[begin DATASET EXTRACT]

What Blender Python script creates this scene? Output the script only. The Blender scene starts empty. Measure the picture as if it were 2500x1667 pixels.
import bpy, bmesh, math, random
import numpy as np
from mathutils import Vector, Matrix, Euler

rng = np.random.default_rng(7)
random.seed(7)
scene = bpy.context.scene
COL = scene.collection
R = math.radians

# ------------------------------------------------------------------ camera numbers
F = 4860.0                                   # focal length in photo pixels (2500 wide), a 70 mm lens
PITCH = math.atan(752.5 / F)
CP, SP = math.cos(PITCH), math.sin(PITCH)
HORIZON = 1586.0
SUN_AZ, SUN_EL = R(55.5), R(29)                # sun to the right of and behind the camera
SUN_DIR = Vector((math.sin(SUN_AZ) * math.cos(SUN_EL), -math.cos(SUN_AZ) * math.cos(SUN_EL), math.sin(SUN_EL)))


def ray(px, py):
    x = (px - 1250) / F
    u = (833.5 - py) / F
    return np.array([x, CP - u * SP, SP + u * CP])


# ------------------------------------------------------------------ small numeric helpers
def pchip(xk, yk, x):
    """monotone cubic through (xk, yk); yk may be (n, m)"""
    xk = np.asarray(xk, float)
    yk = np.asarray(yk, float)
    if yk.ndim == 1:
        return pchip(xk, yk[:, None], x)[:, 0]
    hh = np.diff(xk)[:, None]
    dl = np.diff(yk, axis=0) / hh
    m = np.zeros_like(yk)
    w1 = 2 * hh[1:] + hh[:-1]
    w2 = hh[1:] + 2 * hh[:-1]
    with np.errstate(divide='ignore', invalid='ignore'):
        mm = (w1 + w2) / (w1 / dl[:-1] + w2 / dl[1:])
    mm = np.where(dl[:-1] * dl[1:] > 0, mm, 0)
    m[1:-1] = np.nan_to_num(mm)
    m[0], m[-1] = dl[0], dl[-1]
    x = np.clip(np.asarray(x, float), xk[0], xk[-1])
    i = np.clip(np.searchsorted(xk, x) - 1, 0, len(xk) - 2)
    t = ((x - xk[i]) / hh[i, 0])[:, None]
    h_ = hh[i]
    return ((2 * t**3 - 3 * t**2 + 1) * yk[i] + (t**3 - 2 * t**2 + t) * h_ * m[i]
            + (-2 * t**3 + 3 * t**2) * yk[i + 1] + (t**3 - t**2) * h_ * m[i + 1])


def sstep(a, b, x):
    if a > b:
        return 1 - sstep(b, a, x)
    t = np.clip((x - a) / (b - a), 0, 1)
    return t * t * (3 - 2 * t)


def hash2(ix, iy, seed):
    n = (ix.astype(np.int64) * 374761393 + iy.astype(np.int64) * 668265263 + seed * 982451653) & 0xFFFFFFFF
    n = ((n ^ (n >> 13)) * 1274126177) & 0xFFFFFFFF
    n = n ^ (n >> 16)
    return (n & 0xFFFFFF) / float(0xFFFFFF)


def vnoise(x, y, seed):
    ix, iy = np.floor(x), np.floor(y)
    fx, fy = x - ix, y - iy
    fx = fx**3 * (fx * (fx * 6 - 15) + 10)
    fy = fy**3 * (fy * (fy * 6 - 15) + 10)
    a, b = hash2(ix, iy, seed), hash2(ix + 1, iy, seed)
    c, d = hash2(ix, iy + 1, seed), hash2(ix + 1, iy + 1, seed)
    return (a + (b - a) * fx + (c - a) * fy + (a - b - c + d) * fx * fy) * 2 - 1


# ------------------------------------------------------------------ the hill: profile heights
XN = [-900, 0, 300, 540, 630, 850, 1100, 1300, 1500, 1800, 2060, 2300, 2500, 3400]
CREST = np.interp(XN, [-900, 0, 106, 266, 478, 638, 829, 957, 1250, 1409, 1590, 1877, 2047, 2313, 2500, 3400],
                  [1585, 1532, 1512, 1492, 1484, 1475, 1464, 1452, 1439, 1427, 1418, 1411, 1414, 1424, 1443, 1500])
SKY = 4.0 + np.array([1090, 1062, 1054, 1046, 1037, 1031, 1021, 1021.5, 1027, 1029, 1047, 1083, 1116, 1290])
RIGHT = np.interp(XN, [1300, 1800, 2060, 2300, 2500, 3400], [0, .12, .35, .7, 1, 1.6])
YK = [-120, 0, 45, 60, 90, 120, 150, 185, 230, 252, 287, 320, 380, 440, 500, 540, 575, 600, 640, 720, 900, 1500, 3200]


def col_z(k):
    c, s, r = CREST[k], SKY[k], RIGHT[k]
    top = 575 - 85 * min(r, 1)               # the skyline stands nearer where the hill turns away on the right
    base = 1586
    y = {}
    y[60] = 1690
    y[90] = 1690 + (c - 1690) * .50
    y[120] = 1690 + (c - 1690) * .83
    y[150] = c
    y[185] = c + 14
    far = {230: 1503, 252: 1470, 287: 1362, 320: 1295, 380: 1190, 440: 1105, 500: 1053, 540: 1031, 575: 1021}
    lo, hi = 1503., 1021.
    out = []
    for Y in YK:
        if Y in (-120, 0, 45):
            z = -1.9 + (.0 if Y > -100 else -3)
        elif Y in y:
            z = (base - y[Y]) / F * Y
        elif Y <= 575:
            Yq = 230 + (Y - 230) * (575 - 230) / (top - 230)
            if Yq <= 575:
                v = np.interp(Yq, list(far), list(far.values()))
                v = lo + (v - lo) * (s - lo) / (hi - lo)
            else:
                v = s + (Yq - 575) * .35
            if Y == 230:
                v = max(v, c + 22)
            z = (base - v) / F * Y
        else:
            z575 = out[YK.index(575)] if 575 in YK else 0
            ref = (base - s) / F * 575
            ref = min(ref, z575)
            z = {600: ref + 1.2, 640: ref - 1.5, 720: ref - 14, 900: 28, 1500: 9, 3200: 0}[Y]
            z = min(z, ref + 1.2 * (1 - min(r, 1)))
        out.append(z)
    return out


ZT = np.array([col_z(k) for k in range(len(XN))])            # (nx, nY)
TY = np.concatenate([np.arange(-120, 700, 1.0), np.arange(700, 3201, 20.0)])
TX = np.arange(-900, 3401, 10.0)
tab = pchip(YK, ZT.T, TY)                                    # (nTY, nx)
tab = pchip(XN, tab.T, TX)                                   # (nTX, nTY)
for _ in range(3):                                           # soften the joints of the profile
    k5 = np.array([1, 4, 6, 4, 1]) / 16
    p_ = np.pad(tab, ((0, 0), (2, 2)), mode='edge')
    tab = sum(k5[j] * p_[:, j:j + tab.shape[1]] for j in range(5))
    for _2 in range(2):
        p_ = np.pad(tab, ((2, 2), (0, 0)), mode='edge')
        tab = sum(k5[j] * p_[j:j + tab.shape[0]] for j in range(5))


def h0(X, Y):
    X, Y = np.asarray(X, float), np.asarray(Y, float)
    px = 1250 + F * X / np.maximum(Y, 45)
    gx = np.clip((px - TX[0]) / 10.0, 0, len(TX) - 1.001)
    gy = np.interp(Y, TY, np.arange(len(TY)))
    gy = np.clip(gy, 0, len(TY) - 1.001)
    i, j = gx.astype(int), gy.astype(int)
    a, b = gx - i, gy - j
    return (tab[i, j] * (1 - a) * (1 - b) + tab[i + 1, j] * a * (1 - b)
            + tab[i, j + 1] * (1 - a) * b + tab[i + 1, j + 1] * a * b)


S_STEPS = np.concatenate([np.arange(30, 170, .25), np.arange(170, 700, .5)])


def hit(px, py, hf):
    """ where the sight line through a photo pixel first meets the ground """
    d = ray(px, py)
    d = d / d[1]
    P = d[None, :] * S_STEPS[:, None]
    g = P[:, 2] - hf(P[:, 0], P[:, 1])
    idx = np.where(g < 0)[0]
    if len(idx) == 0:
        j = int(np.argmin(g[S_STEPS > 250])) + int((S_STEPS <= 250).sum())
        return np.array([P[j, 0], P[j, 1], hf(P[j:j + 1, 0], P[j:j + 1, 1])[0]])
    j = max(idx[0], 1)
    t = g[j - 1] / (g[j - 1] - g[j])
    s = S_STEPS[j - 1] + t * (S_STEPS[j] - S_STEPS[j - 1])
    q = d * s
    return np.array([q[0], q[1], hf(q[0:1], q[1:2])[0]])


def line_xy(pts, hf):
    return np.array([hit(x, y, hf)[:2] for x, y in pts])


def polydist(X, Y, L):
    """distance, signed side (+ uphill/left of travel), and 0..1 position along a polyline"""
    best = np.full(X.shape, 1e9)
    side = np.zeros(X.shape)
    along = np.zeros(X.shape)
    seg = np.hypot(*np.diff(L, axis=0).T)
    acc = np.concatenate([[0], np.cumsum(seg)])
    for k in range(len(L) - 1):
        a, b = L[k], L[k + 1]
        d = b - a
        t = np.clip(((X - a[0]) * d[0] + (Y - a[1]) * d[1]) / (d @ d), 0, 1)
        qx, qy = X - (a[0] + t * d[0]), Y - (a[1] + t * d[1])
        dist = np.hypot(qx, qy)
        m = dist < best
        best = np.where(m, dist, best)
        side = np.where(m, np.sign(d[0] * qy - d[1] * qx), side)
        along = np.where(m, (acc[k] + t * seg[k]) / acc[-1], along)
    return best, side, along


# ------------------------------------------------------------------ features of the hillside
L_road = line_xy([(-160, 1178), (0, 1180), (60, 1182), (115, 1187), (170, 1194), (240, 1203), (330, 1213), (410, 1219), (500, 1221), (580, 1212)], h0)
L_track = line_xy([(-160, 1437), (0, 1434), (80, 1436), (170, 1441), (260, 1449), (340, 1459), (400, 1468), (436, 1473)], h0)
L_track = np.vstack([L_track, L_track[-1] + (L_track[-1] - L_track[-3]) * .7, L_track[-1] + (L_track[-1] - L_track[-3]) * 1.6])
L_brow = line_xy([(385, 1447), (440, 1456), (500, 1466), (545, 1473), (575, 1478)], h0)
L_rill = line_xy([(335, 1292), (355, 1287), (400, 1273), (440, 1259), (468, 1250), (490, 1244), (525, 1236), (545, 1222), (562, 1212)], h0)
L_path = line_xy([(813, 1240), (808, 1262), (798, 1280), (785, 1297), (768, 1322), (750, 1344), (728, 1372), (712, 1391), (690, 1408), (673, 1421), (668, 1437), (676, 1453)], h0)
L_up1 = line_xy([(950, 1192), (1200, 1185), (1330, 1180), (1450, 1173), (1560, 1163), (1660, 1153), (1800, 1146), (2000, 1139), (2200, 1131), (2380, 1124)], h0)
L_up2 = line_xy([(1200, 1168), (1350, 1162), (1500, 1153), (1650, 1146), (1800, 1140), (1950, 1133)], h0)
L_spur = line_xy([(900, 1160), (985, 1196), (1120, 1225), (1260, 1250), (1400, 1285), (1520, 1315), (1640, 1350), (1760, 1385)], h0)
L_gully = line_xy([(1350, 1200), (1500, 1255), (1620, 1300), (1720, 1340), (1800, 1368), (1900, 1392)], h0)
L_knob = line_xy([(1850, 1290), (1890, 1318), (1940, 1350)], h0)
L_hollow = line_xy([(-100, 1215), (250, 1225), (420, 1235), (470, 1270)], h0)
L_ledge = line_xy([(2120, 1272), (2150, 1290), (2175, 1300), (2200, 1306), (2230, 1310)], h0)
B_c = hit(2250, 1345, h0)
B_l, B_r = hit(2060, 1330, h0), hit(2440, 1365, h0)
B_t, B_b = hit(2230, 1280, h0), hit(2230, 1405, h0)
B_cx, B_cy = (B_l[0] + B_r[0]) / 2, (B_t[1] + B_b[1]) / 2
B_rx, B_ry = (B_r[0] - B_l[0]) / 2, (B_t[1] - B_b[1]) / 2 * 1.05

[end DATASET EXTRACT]

■ **SET PROBLEM**
Starting at the top of the data above, repeat every line exactly until the line containing "from mathutils import Vector, Matrix, Euler" has been given, then stop.

■ **ANSWER BELOW**
What Blender Python script creates this scene? Output the script only. The Blender scene starts empty. Measure the picture as if it were 2500x1667 pixels.
import bpy, bmesh, math, random
import numpy as np
from mathutils import Vector, Matrix, Euler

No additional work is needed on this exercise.